The Pentagon has awarded a $624 million contract to arms giant Raytheon to make up for the Stinger missiles sent to the Ukrainian military.

Source: defense.gov/News/Contracts/Contract/Article/3046664/

Raytheon Co., Tucson, Arizona, was awarded a $624,601,212 modification (P00007) to contract W31P4Q-21-D-0007 for the procurement of Stinger missiles and associated equipment. Work locations and funding will be determined with each order, with an estimated completion date of June 30, 2026. U.S. Army Contracting Command, Redstone Arsenal, Alabama, is the contracting activity. (Awarded May 25, 2022)

The Department of Defense contract gives Raytheon four years to manufacture the shoulder-fired missiles.

According to a company statement, Raytheon will produce 1,300 Stingers.

Although Raytheon stopped making the missiles in 2020, the defense firm won a contract in 2021 to start production again, mainly for foreign buyers.

Raytheon CEO Greg Hayes said in April that the US military has not purchased a Stinger in 18 years, and that some of the missile’s electronic components will need to be redesigned, as certain components are no longer commercially available.

US policy of sending thousands of Stingers to Ukraine has put the aging weapon in high demand, and Raytheon, the former employer of Secretary of Defense Lloyd Austin, stands to make long-term profits on the war.

Defense Secretary Lloyd Austin on Raytheon payroll

Earlier this month, Republican Rep. Mike Gallagher (Wisconsin) warned that the US had seriously depleted its stocks of Stinger and Javelin missiles in its rush to arm the Ukrainian military following the launch of Russia’s military operation in February.

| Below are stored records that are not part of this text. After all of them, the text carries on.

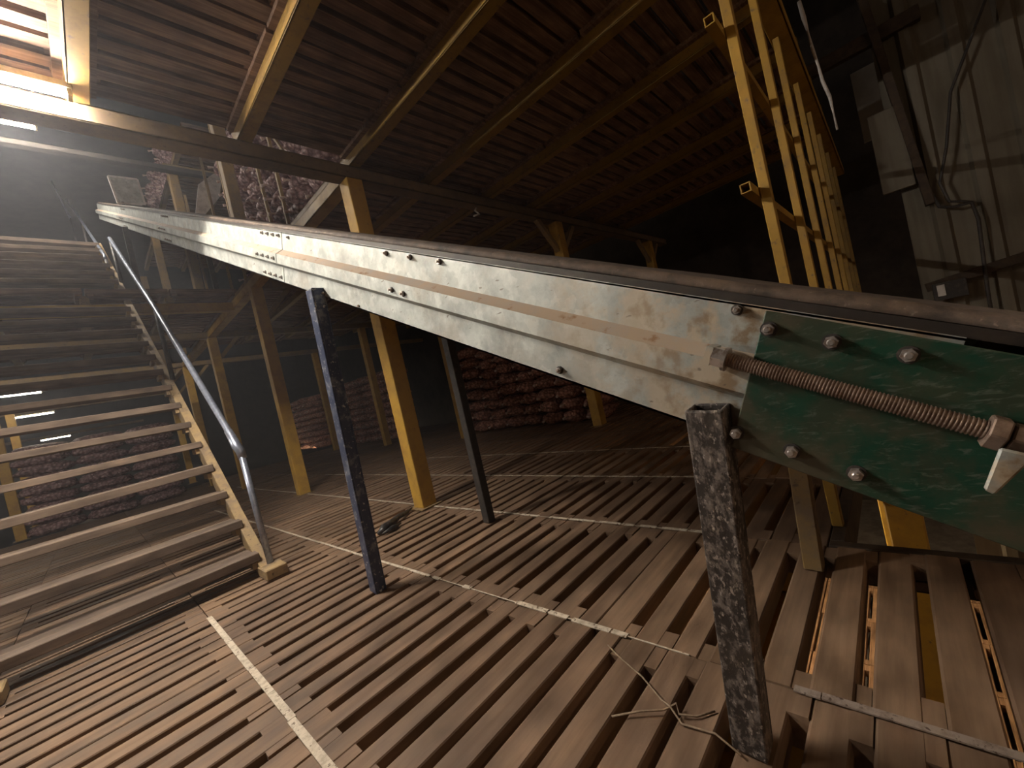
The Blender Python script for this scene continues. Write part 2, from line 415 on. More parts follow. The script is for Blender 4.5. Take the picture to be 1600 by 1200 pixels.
xbeam(9.9, 3.2, 14, 4.65, 4.83, 'yellow cross beam over the second column row', M_yold)
xbeam(14.7, 3.2, 14, 4.65, 4.83, 'yellow cross beam over the third column row', M_yold)
xbeam(11.5, -1.6, 3.0, 4.60, 4.80, 'yellow landing beam at the head of the first stair flight', M_yellow)
xbeam(14.7, -3.0, 3.0, 4.65, 4.83, 'yellow beam behind the landing beam', M_yold)
xbeam(19.5, -3.0, 14, 4.65, 4.83, 'farthest yellow beam under the landing', M_yold)
xbeam(14.4, -3.0, 8.0, 9.58, 9.72, 'greyish beam high over the stairwell', M_hall)
b = MB(); channel(b, 'Y', 3.08, 5.2, 24, 4.65, 4.83, .2)
member('steel_beam', b, M_yellow, (3.08, 5.2, 4.65), 'yellow beam running back from the nearest column beside the stairwell', 'beam', 'main beams under the joists')
# under the walked-on floor
for k in range(3, 12):
    x = XK[k]; y0 = -2.4 if x < 3.0 else .62
    b = MB(); channel(b, 'Y', x, y0, 16, -.345, -.165, .13)
    member('floor_joist', b, M_yellow, (x, y0, -.34), 'yellow joist under the slatted floor, %s from the left' % ORD[k-3], 'joist', 'joists under the slatted floor')
for i, y in enumerate((.80, 5.1, 9.9)):
    b = MB(); channel(b, 'X', y, -2.2, 12, -.53, -.35, .18)
    member('floor_beam', b, M_yellow, (-2.2, y, -.53), 'yellow beam under the floor joists, %s from the camera' % ORD[i], 'beam', 'beams under the slatted floor')

# ------------------------------------------------------------------ columns
CW = .23
names = {(3.1,5):'thick yellow column nearest the camera, rising behind the conveyor', (3.1,9.8):'yellow column second in the row going back, left of the navy leg',
 (3.1,14.6):'yellow column third in the row going back, behind the steel handrail', (3.1,19.4):'yellow column fourth in the row, just right of the stair stringer',
 (3.1,24.2):'yellow column fifth in the row, farthest back beside the stairs',
 (7.9,5):'yellow column at the right end of the red sack stack', (7.9,9.8):'thin yellow column at the left end of the red sack stack, beside the black leg',
 (12.7,5):'dim yellow column deep in the dark beyond the sack stack', (7.9,14.6):'dim column in front of the middle sack stack', (7.9,19.4):'farther dim column by the middle sack stack',
 (-1.7,19.4):'yellow column seen through the lowest steps at the left', (-1.7,24.2):'yellow column seen through the steps under the far lamps', (12.7,9.8):'dim column behind the red sack stack'}
for (cx, cy), lab in names.items():
    r = empty('yellow_column', (cx, cy, 0), lab, 'column', 'yellow columns')
    x, y = cx-.02, cy+.09
    h0 = 4.65; top = 9.78 if cx == 3.1 else 4.65
    MB().box(x-CW/2, x+CW/2, y-CW/2, y+CW/2, .01, 4.65).build('shaft', M_yellow, r, bevel=.012, seg=2)
    if top > 5: MB().box(x-CW/2, x+CW/2, y-CW/2, y+CW/2, 5.13, top).build('upper_shaft', M_yold, r, bevel=.012)
    MB().box(x-.17, x+.17, y-.17, y+.17, 0, .014).build('base_plate', M_yold, r)
    # knee braces along X
    if cy in (5, 9.8) or cx == 3.1:
        for sx in ((1,) if (cy > 9 and cx == 3.1) else (-1, 1) if cx != 3.1 else ()):
            MB().bar((x+sx*.1, y, 4.02), (x+sx*.68, y, 4.66), .10, .10, (0,1,0)).build('knee_brace', M_yold, r)
for i, (cx, cy) in enumerate(((5.2,.22),(8.4,.5),(3.1,5.1),(7.9,5.1))):
    r = empty('lower_column', (cx, cy, LOWZ), 'yellow column on the floor below, seen through the gaps, %s of them from the edge' % ORD[i], 'column', 'columns on the floor below')
    MB().box(cx-.13, cx+.13, cy-.13, cy+.13, LOWZ+.01, -.15 if i == 0 else -.53).build('shaft', M_yellow, r, bevel=.012)

# ------------------------------------------------------------------ conveyor
TH = math.atan(.482); CS, SN = math.cos(TH), math.sin(TH)
def L(x, s, n): return (x, s*CS - n*SN, .935 + s*SN + n*CS)
NX = 1.42; FX = 2.86
conv = empty('belt_conveyor', L(1.42, 0, 0), 'long galvanised belt conveyor climbing from the lower right up to the far left', 'conveyor')
prof = [(-.0, .0), (.138, .0), (.168, .055), (.247, .055), (.283, .0), (.424, .0)]
def plate(x, sg, s0, s1, nm='side_panel', lip=True):
    b = MB(); ledge = MB(); t = .010
    pts = [(n, x - sg*d) for n, d in prof]
    def quadstrip(bb, i):
        (n0, xa), (n1, xb) = pts[i], pts[i+1]
        o = sg*t
        bb.hexa([L(xa, s0, n0), L(xa+o, s0, n0), L(xa+o, s1, n0), L(xa, s1, n0), L(xb, s0, n1), L(xb+o, s0, n1), L(xb+o, s1, n1), L(xb, s1, n1)])
    for i in range(5):
        quadstrip(ledge if i == 3 else b, i)
    for n in (0, .418):     # returned lips at the top and bottom
        b.hexa([L(x, s0, n), L(x+sg*.07, s0, n), L(x+sg*.07, s1, n), L(x, s1, n), L(x, s0, n+.008), L(x+sg*.07, s0, n+.008), L(x+sg*.07, s1, n+.008), L(x, s1, n+.008)])
    p = b.build(nm, M_galv, conv); BASE[p.name] = BASE[conv.name]
    ledge.build('ledge', M_ledge, p)
    return p
joints = [.08, 4.20, 8.62, 12.95, 18.4]
near = []
for i in range(4):
    near.append(plate(NX, 1, joints[i] + (.008 if i else 0), joints[i+1]-.006))
    plate(FX, -1, joints[i] + (.008 if i else 0), joints[i+1]-.006)
# bolts on the near panels
def bolt(s, n, x, r, parent, washer=True, proud=.0, bm=None):
    b = MB(); px = x
    if washer: b.disc(L(px, s, n), (-1,0,0), r*1.32, .003, 18)
    b.disc((px-.004,)+L(px, s, n)[1:], (-1,0,0), r, r*.9, 6)
    b.tube([(px-.004-r*.9,)+L(px, s, n)[1:], (px-.004-r*1.5,)+L(px, s, n)[1:], (px-.004-r*1.7,)+L(px, s, n)[1:]], [r*.55, r*.55, r*.40], 10)
    o = b.build('bolt', M_bolt, parent, smooth=False)
    if washer:
        o.data.materials.append(M_dark)
        for q in o.data.polygons[:20]: q.material_index = 1
    return o
for s, n, r in ((.574,.404,.013), (2.559,.397,.013), (2.311,.398,.013), (2.043,.40,.013), (1.188,.037,.013), (3.421,.03,.011), (4.049,.393,.011), (2.9,.02,.008)):
    bolt(s, n, NX, r, near[0])
for s, n in ((2.407,.20), (2.288,.195)): bolt(s, n, NX-.055, .013, near[0])
for j, pan in ((4.20, near[1]), (8.62, near[2]), (12.95, near[3])):
    for k in range(4):
        bolt(j+.06+.13*k, .395, NX, .012, pan); bolt(j+.06+.13*k, .045, NX, .012, pan); bolt(j+.06+.13*k, .205, NX-.055, .012, pan)
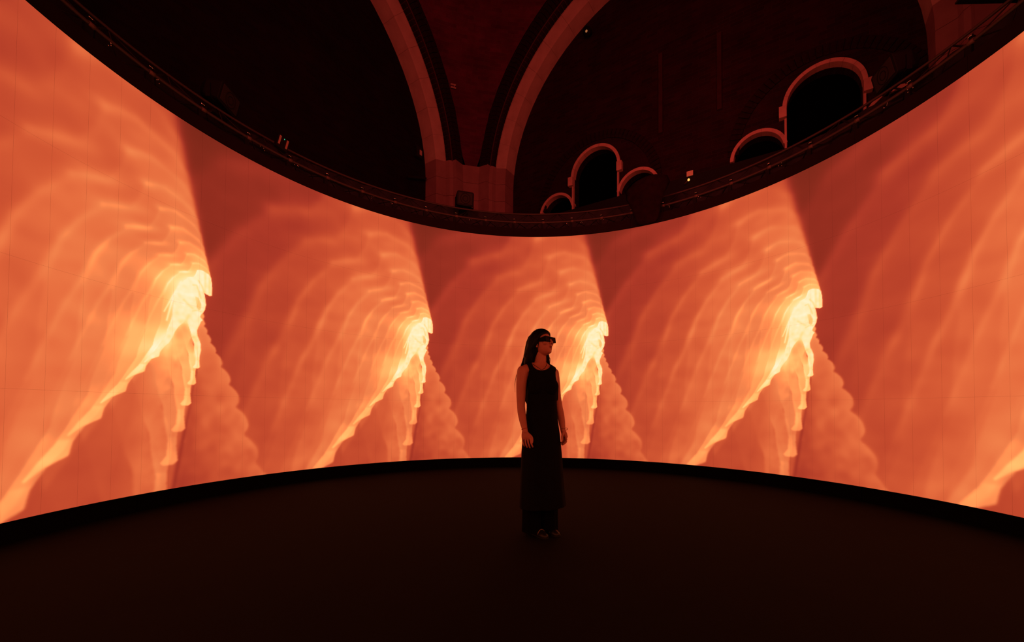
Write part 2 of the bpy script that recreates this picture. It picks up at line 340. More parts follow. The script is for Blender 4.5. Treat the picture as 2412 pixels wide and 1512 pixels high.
M_ledge = mat('dark_ledge', (0.007, 0.005, 0.004), 0.9)
M_sign = mat('pale_wall_plate', (0.75, 0.62, 0.45), 0.6)
M_bulb = emit('warm_bulb', (1.0, 0.42, 0.10), 1.6)
M_led = emit('green_led', (0.05, 0.8, 0.4), 0.7)

# ------------------------------------------------------------------ setting: floor
fl = 9.0
structure('floor', mesh('floor', [(-fl, -fl, 0), (fl, -fl, 0), (fl, fl, 0), (-fl, fl, 0)], [(0, 1, 2, 3)], mats=[M_floor]))

# ------------------------------------------------------------------ hall frame: N towards the right brick wall, W along it to the right
NA = rad(30.797)
NV, WV = Vector((math.sin(NA), math.cos(NA), 0)), Vector((math.cos(NA), -math.sin(NA), 0))
def P(n, w, z=0.0): return NV*n + WV*w + Vector((0, 0, z))
HN, HW, HALF = 0.38, -0.345, 5.72          # hall centre and half depth between opposite lunette walls
ZC, R0 = 6.89, 4.09                        # spring height and radius of the big arches
ZJ = 7.40                                  # joint between pier stone and arch stones
PROF = [(-0.05, 0.0), (0.38, 0.0), (0.50, 0.22), (0.61, 0.25), (0.67, 0.31), (0.77, 0.32), (0.77, 0.58)]   # (towards the room, outwards)
# the two walls in view, each with its own frame: X along the wall, -Y into the room, Z up
WALLS = {'right': (HN+HALF, HW, NA*-1), 'left': (HN, HW-HALF, -NA+math.pi/2)}
def wall_matrix(side):
    if side == 'right':  X, Y, o = WV, NV, P(HN+HALF, HW)
    else:                X, Y, o = NV, -WV, P(HN, HW-HALF)
    return Matrix(((X.x, Y.x, 0, o.x), (X.y, Y.y, 0, o.y), (0, 0, 1, 0), (0, 0, 0, 1)))
def arch_u(rho, z):
    r = R0+rho
    return r if z <= ZC else math.sqrt(max(0, r*r-(z-ZC)**2))

# ------------------------------------------------------------------ corner piers, coursed stone (plan profile extruded, curving inwards above the spring)
def pier(name, sn, sw):
    """the corner at (+n or -n, +w or -w) of the hall"""
    root = obj(name, None, kind='structure')
    levels = [3.0, 4.4, 5.0, 5.55, 6.05, 6.5, 6.95, ZJ]
    def section(z):
        a = [(HALF-d, arch_u(rho, z)) for d, rho in PROF]           # arch in the n-facing wall: (n, w)
        b = [(y, x) for x, y in a[::-1]]
        pts = a + b + [(HALF+0.5, HALF+0.5)]
        return [P(HN+sn*x, HW+sw*y, z) for x, y in pts]
    for i in range(len(levels)-1):
        z0, z1 = levels[i]+0.004, levels[i+1]-0.004
        k = 1 if z1 <= ZC else 3
        b = MB(); b.loft([section(z0+(z1-z0)*j/k) for j in range(k+1)])
        obj('stone_course', b.mesh('stone_course', [M_pier]), root)
    return root
pier('wall_corner_back', 1, -1)
pier('wall_corner_right', 1, 1)
pier('wall_corner_left', -1, -1)

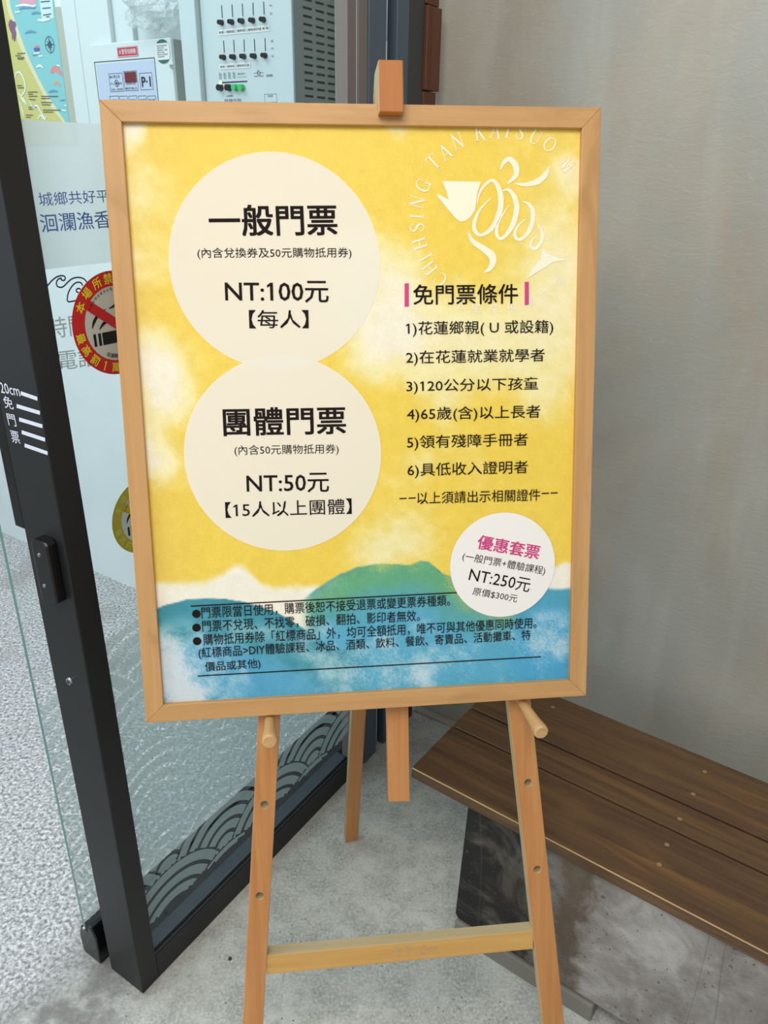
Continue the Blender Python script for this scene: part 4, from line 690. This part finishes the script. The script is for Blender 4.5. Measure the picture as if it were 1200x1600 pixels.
# ------------------------------------------------------------ bench
bW = Vector((.812, -.583, 0)).normalized(); bD = Vector((.583, .812, 0)).normalized(); b0 = Vector((.063, 1.177, 0)); zt = .40
BF = (b0, bW, bD, ZZ); Lb = 1.35
bn = thing('bench', b0+bW*.6+bD*.18, 'dark stained three-plank bench top on a sooty concrete block beside the wall', 'bench')
def bl_(p): v = Vector((p[0], p[1], 0))-b0; return v.dot(bW), v.dot(bD)
ends = [0.0, .152, .156, .228, .233, .385]
for i in range(3):
    a, b = ends[2*i], ends[2*i+1]; off = [0, 0, .0][i]
    pk = G().box(BF, (off, a, zt-.026), (Lb, b, zt), off=i*3.1).obj('plank', M['bench'], bn, bevel=.0022)
    if i == 0: G().box(BF, (.001, -.0004, zt-.0024), (Lb-.001, .0012, zt+.0003)).obj('worn_edge_highlight', M['rawglint'], pk, bevel=.0008)  # pale strip: bare worn wood with the edge highlight painted in
    for p in SCREWS:
        x, y = bl_(p)
        if a-.002 < y < b+.002: G().disc((b0, bW, bD, ZZ), (x, y), .0042, zt+.0004, 18).obj('screw_plug', M['plug'], pk)
g = G(); xs_ = .118
vs = []; g.plate((b0+bD*.012, bW, ZZ, bD), [(xs_+.006, zt-.0265), (xs_-.004, .06), (xs_+.004, .048), (Lb, .046), (Lb, zt-.0265)], .0, .33, off=0)
g.lc = [((v-b0).dot(bW)-xs_, (v-b0).dot(bD), v.z) for v in g.v]
g.obj('concrete_block', M['block'], bn, bevel=.004)
G().box(BF, (xs_, .006, .0), (xs_+.305, .05, .045)).obj('bed_strip', material('grey_bed_strip', (128, 124, 114), .8), bn, bevel=.004)
G().box(BF, (xs_+.40, .02, .0), (xs_+.46, .31, .046)).obj('foot', M['redwood'], bn, bevel=.002)
G().box(BF, (xs_+.50, .004, .0), (xs_+.85, .06, .045)).obj('bed_strip', bpy.data.materials['grey_bed_strip'], bn, bevel=.004)
# small loose chip on the floor near the easel
o = G().tube((-.300, 1.052, 0), (-.300, 1.052, .003), .0042, .0036, 7).obj('pebble', M['charcoal']); tag(o, 'tiny dark stone chip on the concrete floor beside the left easel leg', 'pebble')
for o in bpy.data.objects:
    if o.name.split('.')[0] in ('ring_lettering', 'small_lettering', 'fascia_print', 'panel_print', 'caption_print', 'ripple_print', 'foam_print', 'road_print', 'sticker_lettering', 'wave_film', 'chalk_mark'): o['kind'] = 'stuff'
    if '_b' in o: del o['_b']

According to reports in April, the Pentagon had at that point burned through a quarter of its Stingers and a third of its Javelins.

The contract will be funded by a massive $40 billion appropriations bill, signed into law by President Joe Biden last week. The bill provided $8.7 billion to backfill US military stock already sent to Ukraine.

It is unclear how effective the Stingers have been in the hands of the Ukrainian military, or indeed how many of the weapons end up on the front lines. A US intelligence source told CNN last month that the agency has “almost zero” idea where US arms end up once they cross Ukrainian borders, describing the shipments as dropping “into a big black hole.”

Russia has declared Western weapons stockpiles in Ukraine “legitimate targets,” and frequently conducts air and missile strikes against them.